Trash (by Andy Mulligan)

25 04 2011

Trash is the story of 3 dumpsite boys, Raphael, Gardo and Rat, who live on the trash heaps of Behala and sort through it, hoping to find anything they can sell or recycle. Their lives are rugged, poverty stricken, unadventurous. This changes when the boys find something in the trash: a bag, with a key and a wallet. When the police show up to question them, even offer them money, the boys decide to evade the authorities to figure things out for themselves.

This books is clearly an obvious choice (maybe a bit too obvious) for class discussion in First World Country schools, where students often struggle to relate to what happens in a place like Behala. For younger teens it might very well be an eye-opener, or at least make them a bit uncomfortable about their cushy sheltered lives. At the same time there are a number of topics that are worthy of class discussion: poverty, bribery, corruption, moral ambiguity, environmental responsibility, etc.

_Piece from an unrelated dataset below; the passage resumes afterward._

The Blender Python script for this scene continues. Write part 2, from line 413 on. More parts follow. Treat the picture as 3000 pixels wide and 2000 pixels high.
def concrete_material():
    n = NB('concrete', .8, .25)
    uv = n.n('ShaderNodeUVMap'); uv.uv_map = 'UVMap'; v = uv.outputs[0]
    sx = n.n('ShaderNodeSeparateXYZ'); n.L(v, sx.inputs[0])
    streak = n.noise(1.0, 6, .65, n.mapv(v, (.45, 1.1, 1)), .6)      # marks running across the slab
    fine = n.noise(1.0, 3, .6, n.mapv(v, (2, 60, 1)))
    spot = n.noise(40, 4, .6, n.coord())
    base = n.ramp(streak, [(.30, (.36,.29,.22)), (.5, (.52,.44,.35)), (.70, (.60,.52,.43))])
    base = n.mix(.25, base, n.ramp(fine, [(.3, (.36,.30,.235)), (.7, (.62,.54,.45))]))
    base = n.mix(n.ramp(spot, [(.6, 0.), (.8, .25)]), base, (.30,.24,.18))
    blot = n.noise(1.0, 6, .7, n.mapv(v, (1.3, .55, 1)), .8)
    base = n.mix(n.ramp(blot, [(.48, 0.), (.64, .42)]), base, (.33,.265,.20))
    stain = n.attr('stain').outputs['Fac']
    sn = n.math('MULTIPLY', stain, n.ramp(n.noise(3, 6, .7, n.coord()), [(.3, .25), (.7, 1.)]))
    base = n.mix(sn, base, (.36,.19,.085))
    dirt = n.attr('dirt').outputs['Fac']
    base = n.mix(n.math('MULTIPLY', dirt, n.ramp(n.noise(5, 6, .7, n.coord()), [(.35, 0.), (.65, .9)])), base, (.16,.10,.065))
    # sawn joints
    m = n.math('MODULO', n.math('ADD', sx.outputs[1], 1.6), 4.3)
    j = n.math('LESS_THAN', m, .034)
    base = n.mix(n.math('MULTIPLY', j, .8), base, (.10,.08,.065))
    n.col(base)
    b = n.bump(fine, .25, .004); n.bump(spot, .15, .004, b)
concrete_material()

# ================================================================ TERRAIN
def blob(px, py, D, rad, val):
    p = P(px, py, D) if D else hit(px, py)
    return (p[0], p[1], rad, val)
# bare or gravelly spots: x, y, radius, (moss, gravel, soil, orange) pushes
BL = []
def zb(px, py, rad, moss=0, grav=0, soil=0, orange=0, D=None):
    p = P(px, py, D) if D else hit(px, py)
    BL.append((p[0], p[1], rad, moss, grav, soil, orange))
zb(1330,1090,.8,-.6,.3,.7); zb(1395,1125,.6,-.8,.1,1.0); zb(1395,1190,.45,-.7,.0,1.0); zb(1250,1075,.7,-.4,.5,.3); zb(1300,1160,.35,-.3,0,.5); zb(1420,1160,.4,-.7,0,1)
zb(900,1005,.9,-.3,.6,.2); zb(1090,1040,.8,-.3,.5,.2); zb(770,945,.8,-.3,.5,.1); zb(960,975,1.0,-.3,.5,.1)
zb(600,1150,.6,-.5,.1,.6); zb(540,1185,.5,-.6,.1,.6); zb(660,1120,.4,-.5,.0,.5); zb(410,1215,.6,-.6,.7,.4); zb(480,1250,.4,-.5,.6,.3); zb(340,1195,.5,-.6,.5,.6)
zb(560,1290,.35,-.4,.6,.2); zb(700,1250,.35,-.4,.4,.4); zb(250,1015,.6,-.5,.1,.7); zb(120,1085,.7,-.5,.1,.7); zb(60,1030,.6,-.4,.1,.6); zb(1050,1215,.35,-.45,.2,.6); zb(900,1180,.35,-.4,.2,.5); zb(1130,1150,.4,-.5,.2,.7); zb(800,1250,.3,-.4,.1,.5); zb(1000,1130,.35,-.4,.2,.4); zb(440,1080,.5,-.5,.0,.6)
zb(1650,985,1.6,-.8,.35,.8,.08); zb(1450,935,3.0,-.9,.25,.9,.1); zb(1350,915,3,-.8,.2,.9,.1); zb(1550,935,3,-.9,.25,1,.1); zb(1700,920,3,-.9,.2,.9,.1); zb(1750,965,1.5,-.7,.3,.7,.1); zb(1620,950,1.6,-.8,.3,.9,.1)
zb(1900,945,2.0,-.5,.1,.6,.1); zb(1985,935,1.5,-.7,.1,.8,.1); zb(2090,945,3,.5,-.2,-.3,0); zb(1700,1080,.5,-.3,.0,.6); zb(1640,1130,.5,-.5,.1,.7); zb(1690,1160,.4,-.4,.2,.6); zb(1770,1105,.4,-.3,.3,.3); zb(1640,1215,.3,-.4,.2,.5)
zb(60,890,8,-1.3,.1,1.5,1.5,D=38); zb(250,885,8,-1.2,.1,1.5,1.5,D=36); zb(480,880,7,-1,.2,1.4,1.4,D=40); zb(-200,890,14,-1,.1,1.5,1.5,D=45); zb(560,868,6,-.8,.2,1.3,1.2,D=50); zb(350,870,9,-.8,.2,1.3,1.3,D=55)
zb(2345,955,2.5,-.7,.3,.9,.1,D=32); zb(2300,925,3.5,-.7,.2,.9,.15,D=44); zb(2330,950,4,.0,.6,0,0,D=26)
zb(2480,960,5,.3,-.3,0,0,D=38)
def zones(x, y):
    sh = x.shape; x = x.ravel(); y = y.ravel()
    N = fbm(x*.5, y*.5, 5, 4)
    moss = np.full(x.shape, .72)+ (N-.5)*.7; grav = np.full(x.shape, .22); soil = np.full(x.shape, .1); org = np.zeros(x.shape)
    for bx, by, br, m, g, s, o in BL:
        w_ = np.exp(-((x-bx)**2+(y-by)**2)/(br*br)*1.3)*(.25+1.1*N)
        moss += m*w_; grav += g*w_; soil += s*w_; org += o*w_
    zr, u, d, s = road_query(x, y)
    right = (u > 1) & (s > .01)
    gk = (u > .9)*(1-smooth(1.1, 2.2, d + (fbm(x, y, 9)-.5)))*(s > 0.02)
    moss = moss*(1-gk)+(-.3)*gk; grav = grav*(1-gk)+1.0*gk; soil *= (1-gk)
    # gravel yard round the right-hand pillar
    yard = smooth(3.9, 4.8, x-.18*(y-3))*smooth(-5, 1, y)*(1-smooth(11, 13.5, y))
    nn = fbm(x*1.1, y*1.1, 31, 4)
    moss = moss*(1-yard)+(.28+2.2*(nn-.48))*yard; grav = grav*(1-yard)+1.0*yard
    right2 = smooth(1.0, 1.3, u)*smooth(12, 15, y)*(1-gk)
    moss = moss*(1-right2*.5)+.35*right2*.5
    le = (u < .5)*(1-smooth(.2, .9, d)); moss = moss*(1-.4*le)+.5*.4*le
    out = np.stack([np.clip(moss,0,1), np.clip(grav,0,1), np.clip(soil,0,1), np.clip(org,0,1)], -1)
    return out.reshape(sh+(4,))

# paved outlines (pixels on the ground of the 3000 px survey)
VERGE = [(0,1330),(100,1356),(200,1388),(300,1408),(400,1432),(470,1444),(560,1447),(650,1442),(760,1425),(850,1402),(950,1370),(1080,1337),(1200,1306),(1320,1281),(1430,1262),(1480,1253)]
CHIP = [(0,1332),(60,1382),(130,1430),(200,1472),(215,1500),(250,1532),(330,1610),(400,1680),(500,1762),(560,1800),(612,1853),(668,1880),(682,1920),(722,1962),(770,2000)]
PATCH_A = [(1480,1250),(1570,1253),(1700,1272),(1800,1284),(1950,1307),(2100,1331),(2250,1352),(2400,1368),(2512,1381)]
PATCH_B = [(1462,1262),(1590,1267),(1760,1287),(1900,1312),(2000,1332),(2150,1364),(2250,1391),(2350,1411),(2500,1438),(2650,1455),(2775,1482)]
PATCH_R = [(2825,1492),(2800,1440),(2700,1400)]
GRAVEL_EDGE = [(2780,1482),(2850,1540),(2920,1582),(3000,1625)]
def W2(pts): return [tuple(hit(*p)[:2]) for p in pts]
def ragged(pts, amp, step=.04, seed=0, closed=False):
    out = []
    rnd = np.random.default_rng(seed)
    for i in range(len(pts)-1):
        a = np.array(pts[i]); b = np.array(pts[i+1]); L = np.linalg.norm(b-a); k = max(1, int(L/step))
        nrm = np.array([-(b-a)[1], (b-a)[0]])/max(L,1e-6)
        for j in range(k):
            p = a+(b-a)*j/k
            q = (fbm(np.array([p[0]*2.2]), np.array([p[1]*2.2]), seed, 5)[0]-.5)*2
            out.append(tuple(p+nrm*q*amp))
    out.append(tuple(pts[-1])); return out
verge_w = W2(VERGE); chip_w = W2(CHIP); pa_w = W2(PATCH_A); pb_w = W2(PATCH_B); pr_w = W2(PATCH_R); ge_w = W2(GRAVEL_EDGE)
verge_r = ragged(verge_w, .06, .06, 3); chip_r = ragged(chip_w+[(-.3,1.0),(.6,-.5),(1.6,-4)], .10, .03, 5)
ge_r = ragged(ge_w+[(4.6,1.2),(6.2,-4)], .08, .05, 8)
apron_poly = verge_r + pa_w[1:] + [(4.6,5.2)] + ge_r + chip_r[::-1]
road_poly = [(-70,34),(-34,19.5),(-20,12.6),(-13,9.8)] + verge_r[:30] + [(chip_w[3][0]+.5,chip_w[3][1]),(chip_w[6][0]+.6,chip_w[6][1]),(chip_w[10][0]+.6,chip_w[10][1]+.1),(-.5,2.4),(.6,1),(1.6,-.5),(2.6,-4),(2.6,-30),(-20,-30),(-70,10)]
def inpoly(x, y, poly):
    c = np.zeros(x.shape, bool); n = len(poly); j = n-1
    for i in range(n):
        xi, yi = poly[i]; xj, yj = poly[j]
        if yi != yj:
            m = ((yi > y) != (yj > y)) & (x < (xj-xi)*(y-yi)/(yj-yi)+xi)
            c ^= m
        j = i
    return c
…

On the other hand, the cat isn’t exclusively overjoyed here, as it’s really not the best written book, to be honest. The jumping to different narrators feels a bit  amateurish, even awkward. Some perspectives also don’t add anything to the overall concept or even readability of the book (e.g. Father Juilliard). I’d have much preferred to read exclusively from the boys’ point of view.

Anyway, it’s a good though fairly safe effort for a (young) teenage audience. Any attempt to  get kids thinking about their environment and the world they live in, deserves at least a couple of stars.

PS The cat can so see another Slumdog Millionaire in the making here… (didn’t much like that movie, btw).